Counties with slightly higher than average median home prices, including areas in California, Massachusetts, and Colorado, have seen a raise in loan limits. For the other counties in the United States, the baseline loan limit remains at $417,000.
Freddie Mac has implemented updated rules for condominiums, co-ops, and Home Ready mortgages. The Home Ready program has raised some eyebrows as it counts non-borrowers’ income for qualified homeowners so that they can receive low-down payment loans. Fannie Mae has also made changes regarding foreclosures and bankruptcies.

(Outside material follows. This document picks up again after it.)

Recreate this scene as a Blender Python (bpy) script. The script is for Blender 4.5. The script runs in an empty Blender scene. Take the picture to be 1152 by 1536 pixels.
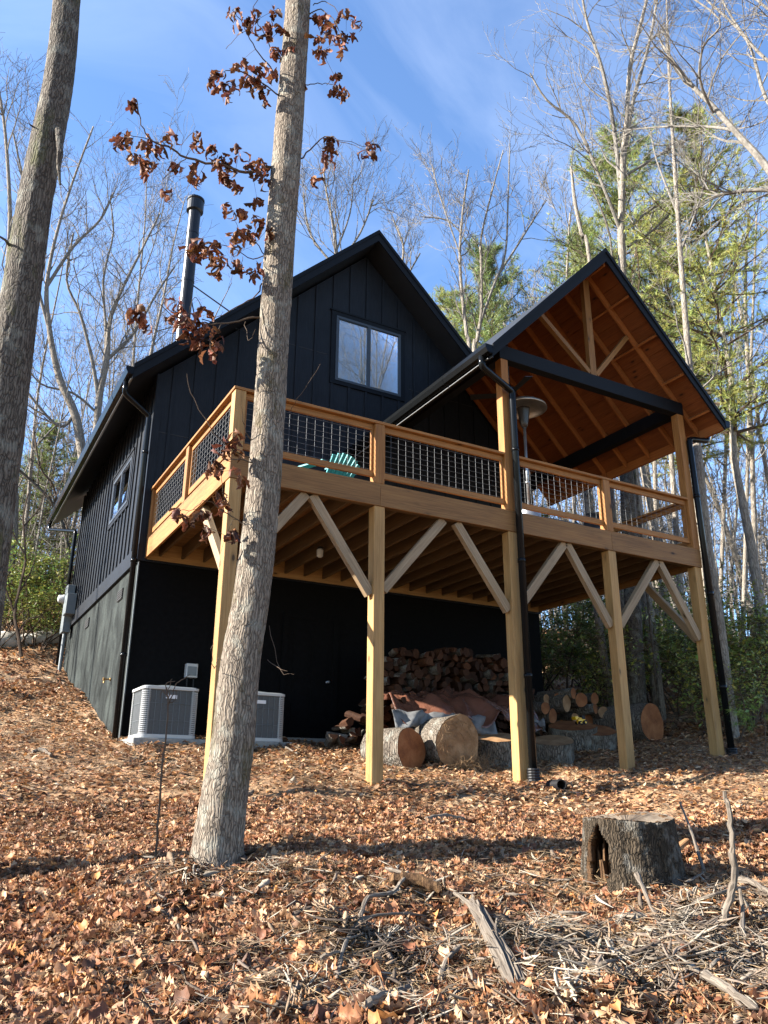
import bpy, math, random
import numpy as np
from mathutils import Vector, Matrix
RND = random.Random(7)
S = bpy.context.scene
COL = S.collection
rad = math.radians

# ------------------------------------------------------------------ camera model
C = np.array([-2.8485, -9.0915, -3.999]); YAW, PIT, ROL, FOC = .5097, .3315, .0064, 1194.05
_r = np.array([math.cos(YAW), -math.sin(YAW), 0]); _f = np.array([math.sin(YAW), math.cos(YAW), 0]); _u = np.array([0, 0, 1.])
CF = _f*math.cos(PIT)+_u*math.sin(PIT); CU0 = -_f*math.sin(PIT)+_u*math.cos(PIT)
CR = _r*math.cos(ROL)+CU0*math.sin(ROL); CU = -_r*math.sin(ROL)+CU0*math.cos(ROL)
def ray(x, y): return CF+CR*(x-576)/FOC-CU*(y-768)/FOC
def at(x, y, dist):
    d = ray(x, y); return Vector(C+d*dist/math.hypot(d[0], d[1]))
def onax(x, y, a, v):
    d = ray(x, y); return Vector(C+d*(v-C[a])/d[a])
def polar(az, d):   # ground position at azimuth (deg, right of view axis) and distance
    a = YAW+rad(az); return (C[0]+d*math.sin(a), C[1]+d*math.cos(a))

# ------------------------------------------------------------------ terrain
_cp = [(.1, .05, -4.18), (2.15, .1, -4.1), (4.48, .1, -3.99), (6.5, .1, -3.79), (8.6, .1, -3.52),
       (-.06, 4.3, -3.36), (-.1, 6.94, -2.72), (-.1, 8.71, -2.26), (-.1, 11.79, -1.4), (.1, 3.2, -3.40), (1.2, 3.2, -3.385), (2.7, 3.2, -3.385), (2.0, 3.2, -3.385), (3.6, 3.2, -3.4),
       (4.6, 1.56, -3.66), (8.5, 1.47, -3.42), (3.51, 1.55, -3.72), (6.5, 4.3, -3.1), (8.7, 4.4, -2.9),
       (-.7, -2.64, -4.6), (1.65, -4.61, -4.65), (-.77, -5.56, -5.02), (C[0], C[1], -5.6), (3, 9, -2.1), (8, 12, -1.6), (4.3, 12, -1.4)]
for (px, py, d) in [(0, 1110, 14), (40, 1050, 17), (0, 1030, 18.5), (20, 985, 21.5), (0, 955, 25), (60, 940, 25), (0, 1200, 10.3), (0, 1340, 6.6), (1150, 1330, 6.7), (1140, 1185, 11), (1140, 1120, 16), (1100, 1075, 19)]:
    p = at(px, py, d); _cp.append((p.x, p.y, p.z))
for (az, d, z) in [(22, 24, -1.2), (10, 30, 1.2), (22, 40, 2.6), (0, 40, 3.8), (-22, 40, 4.4), (0, 80, 11), (25, 80, 9), (-25, 80, 12), (45, 30, -.6), (50, 60, 3), (-50, 30, .6), (-50, 60, 6),
                   (80, 12, -5.4), (90, 30, -6), (-90, 12, -4.9), (-90, 30, -4.4), (180, 12, -7.2), (180, 40, -11), (135, 30, -9), (-135, 30, -9), (60, 12, -4.7), (-60, 12, -4.2), (140, 5, -6.2), (-140, 5, -6.1), (90, 5, -5.6), (-90, 5, -5.4)]:
    x, y = polar(az, d); _cp.append((x, y, z))
_cp = np.array(_cp)
def _phi(r2): return np.where(r2 > 0, .5*r2*np.log(np.maximum(r2, 1e-12)), 0)
_n = len(_cp); _A = np.zeros((_n+3, _n+3)); _d2 = ((_cp[:, None, :2]-_cp[None, :, :2])**2).sum(2)
_A[:_n, :_n] = _phi(_d2)+np.eye(_n)*.6; _A[:_n, _n] = 1; _A[:_n, _n+1:] = _cp[:, :2]; _A[_n, :_n] = 1; _A[_n+1:, :_n] = _cp[:, :2].T
_w = np.linalg.solve(_A, np.concatenate([_cp[:, 2], [0, 0, 0]]))
_perm = np.random.RandomState(3)
_wav = [(_perm.uniform(.5, 1)*k, _perm.uniform(0, 6.28), _perm.uniform(0, 6.28), a) for k, a in [(.5, .05), (.9, .035), (1.6, .03), (2.7, .022), (4.3, .014), (6.5, .010), (9.5, .007), (3.4, .018)]]
HUMPS = []
def G(x, y):
    x = np.asarray(x, float); y = np.asarray(y, float); sh = x.shape; x = x.ravel(); y = y.ravel()
    out = np.zeros_like(x)
    for s in range(0, len(x), 20000):
        xs, ys = x[s:s+20000], y[s:s+20000]
        r2 = (xs[:, None]-_cp[None, :, 0])**2+(ys[:, None]-_cp[None, :, 1])**2
        out[s:s+20000] = _phi(r2)@_w[:_n]+_w[_n]+_w[_n+1]*xs+_w[_n+2]*ys
    for k, a, b, amp in _wav:
        out += amp*np.sin(k*(x*math.cos(a)+y*math.sin(a))*2+b)
    for hx, hy, rx, h in HUMPS:
        out += h*np.exp(-((x-hx)**2+(y-hy)**2)/(rx*rx))
    return out.reshape(sh)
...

When it comes to the time you can finance a home after a foreclosure or bankruptcy, there are different rules. According to FHA requirements, you must wait one to three years after a foreclosure, three years after a short sale and deed-in-lieu, and two years after the discharge date of Chapter 7 and Chapter 13 bankruptcies. Regarding a short sale, the waiting period applies if you were delinquent on your payments.
After a foreclosure, short sale, or Chapter 7 bankruptcy, VA requirements state you must wait two years for loan amounts less than $417,000 and wait seven years for loans over this amount. For a Chapter 13 bankruptcy, you must wait one year if the report period elapsed. It is even longer for loans over $417,000.

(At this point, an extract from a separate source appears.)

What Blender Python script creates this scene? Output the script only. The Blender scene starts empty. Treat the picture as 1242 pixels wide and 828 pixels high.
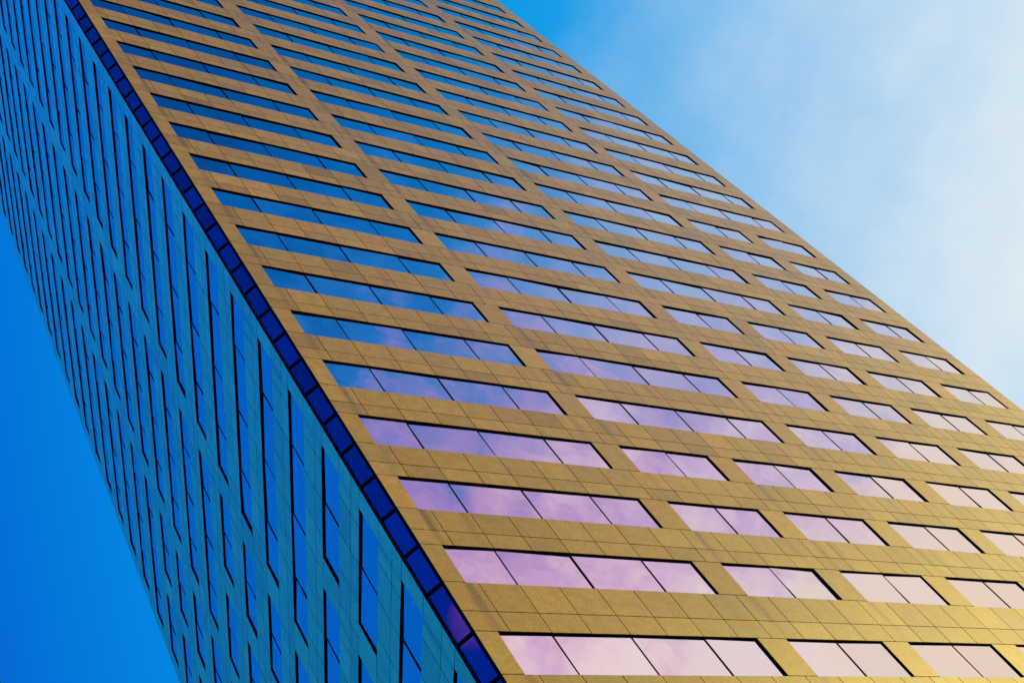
import bpy, bmesh, math, random
from mathutils import Vector, Matrix

random.seed(11)
scene = bpy.context.scene
C = scene.collection
FH = 3.85                       # storey height in metres
UM = 0.402477 * FH              # one cladding module in metres
GROUND = -7.957                 # street level, in storeys below the head of the lowest window row in view
TOP = 33.75                     # parapet level, in storeys


def zed(v):
    return (v - GROUND) * FH


# ------------------------------------------------------------------ materials
def new_mat(name):
    m = bpy.data.materials.new(name)
    m.use_nodes = True
    nt = m.node_tree
    return m, nt, nt.nodes['Principled BSDF']


def node(nt, kind, **kw):
    n = nt.nodes.new(kind)
    for k, v in kw.items():
        setattr(n, k, v)
    return n


def math_node(nt, op, a, b=None, c=None, clamp=False):
    n = nt.nodes.new('ShaderNodeMath')
    n.operation = op
    n.use_clamp = clamp
    for i, x in enumerate((a, b, c)):
        if x is None:
            continue
        if isinstance(x, (int, float)):
            n.inputs[i].default_value = x
        else:
            nt.links.new(x, n.inputs[i])
    return n.outputs[0]


def mix_col(nt, fac, a, b, blend='MIX'):
    n = nt.nodes.new('ShaderNodeMix')
    n.data_type = 'RGBA'
    n.blend_type = blend
    for sock, x in ((n.inputs[0], fac), (n.inputs[6], a), (n.inputs[7], b)):
        if isinstance(x, (int, float)):
            sock.default_value = x
        elif isinstance(x, tuple):
            sock.default_value = (*x, 1)
        else:
            nt.links.new(x, sock)
    return n.outputs[2]


def attr(nt, name):
    n = nt.nodes.new('ShaderNodeAttribute')
    n.attribute_name = name
    return n


def stone_material():
    m, nt, b = new_mat('flame_finished_granite')
    uv = attr(nt, 'face_uv').outputs['Vector']          # metres along the wall, metres up
    sep = node(nt, 'ShaderNodeSeparateXYZ')
    nt.links.new(uv, sep.inputs[0])
    tone = attr(nt, 'tone').outputs['Fac']
    hue = attr(nt, 'hue').outputs['Fac']
    # mottling inside a slab
    n1 = node(nt, 'ShaderNodeTexNoise'); n1.inputs['Scale'].default_value = 2.1; n1.inputs['Detail'].default_value = 6; n1.inputs['Roughness'].default_value = .62
    n2 = node(nt, 'ShaderNodeTexNoise'); n2.inputs['Scale'].default_value = 11; n2.inputs['Detail'].default_value = 3
    nt.links.new(uv, n1.inputs['Vector']); nt.links.new(uv, n2.inputs['Vector'])
    # vertical run-off streaks
    mp = node(nt, 'ShaderNodeMapping'); mp.inputs['Scale'].default_value = (3.2, .22, 1)
    nt.links.new(uv, mp.inputs['Vector'])
    n3 = node(nt, 'ShaderNodeTexNoise'); n3.inputs['Scale'].default_value = 1.0; n3.inputs['Detail'].default_value = 5; n3.inputs['Roughness'].default_value = .6
    nt.links.new(mp.outputs[0], n3.inputs['Vector'])
    base = mix_col(nt, hue, STONE_A, STONE_B)
    f = math_node(nt, 'MULTIPLY_ADD', n1.outputs['Fac'], .80, .60)
    f2 = math_node(nt, 'MULTIPLY_ADD', n2.outputs['Fac'], .9, .55)
    f = math_node(nt, 'MULTIPLY', f, f2)
    f = math_node(nt, 'MULTIPLY', f, tone)
    streak = math_node(nt, 'SUBTRACT', n3.outputs['Fac'], .56)
    streak = math_node(nt, 'MULTIPLY', streak, 1.1, clamp=True)
    f = math_node(nt, 'MULTIPLY', f, math_node(nt, 'SUBTRACT', 1.0, streak))
    # dirt washed down below the window corners
    su = attr(nt, 'stain_u').outputs['Fac']; ss = attr(nt, 'stain_s').outputs['Fac']
    d = math_node(nt, 'SUBTRACT', sep.outputs[0], su)
    wob = math_node(nt, 'MULTIPLY_ADD', n3.outputs['Fac'], .5, -.25)
    d = math_node(nt, 'ADD', d, wob)
    d = math_node(nt, 'DIVIDE', d, .17)
    d = math_node(nt, 'MULTIPLY', d, d)
    g = math_node(nt, 'POWER', 2.718, math_node(nt, 'MULTIPLY', d, -1.0))
    g = math_node(nt, 'MULTIPLY', g, ss)
    g = math_node(nt, 'MULTIPLY', g, math_node(nt, 'MULTIPLY_ADD', n1.outputs['Fac'], 1.4, -.1, clamp=True))
    f = math_node(nt, 'MULTIPLY', f, math_node(nt, 'SUBTRACT', 1.0, g, clamp=True))
    col = node(nt, 'ShaderNodeVectorMath', operation='SCALE')
    nt.links.new(base, col.inputs[0]); nt.links.new(f, col.inputs['Scale'])
    nt.links.new(col.outputs[0], b.inputs['Base Color'])
    b.inputs['Roughness'].default_value = STONE_ROUGH
    b.inputs['Specular IOR Level'].default_value = STONE_SPEC
    bp = node(nt, 'ShaderNodeBump'); bp.inputs['Strength'].default_value = .25; bp.inputs['Distance'].default_value = .01
    nt.links.new(n2.outputs['Fac'], bp.inputs['Height'])
    nt.links.new(bp.outputs[0], b.inputs['Normal'])
    return m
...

USDA requirements explain you must wait three years after a foreclosure, short sale, or Chapter 7 bankruptcy. After filing Chapter 13, you must wait two years.
Conventional requirements state you must wait seven years after the completion of a foreclosure, four years after a short sale or Chapter 7 filing, and two years from the discharge date of a Chapter 13 bankruptcy.
HUD released updated policies concerning reverse mortgages. Other exceptions exist as well. If you have a bankruptcy or foreclosure on you record, it is best to consult with a financial expert to learn the exact rules.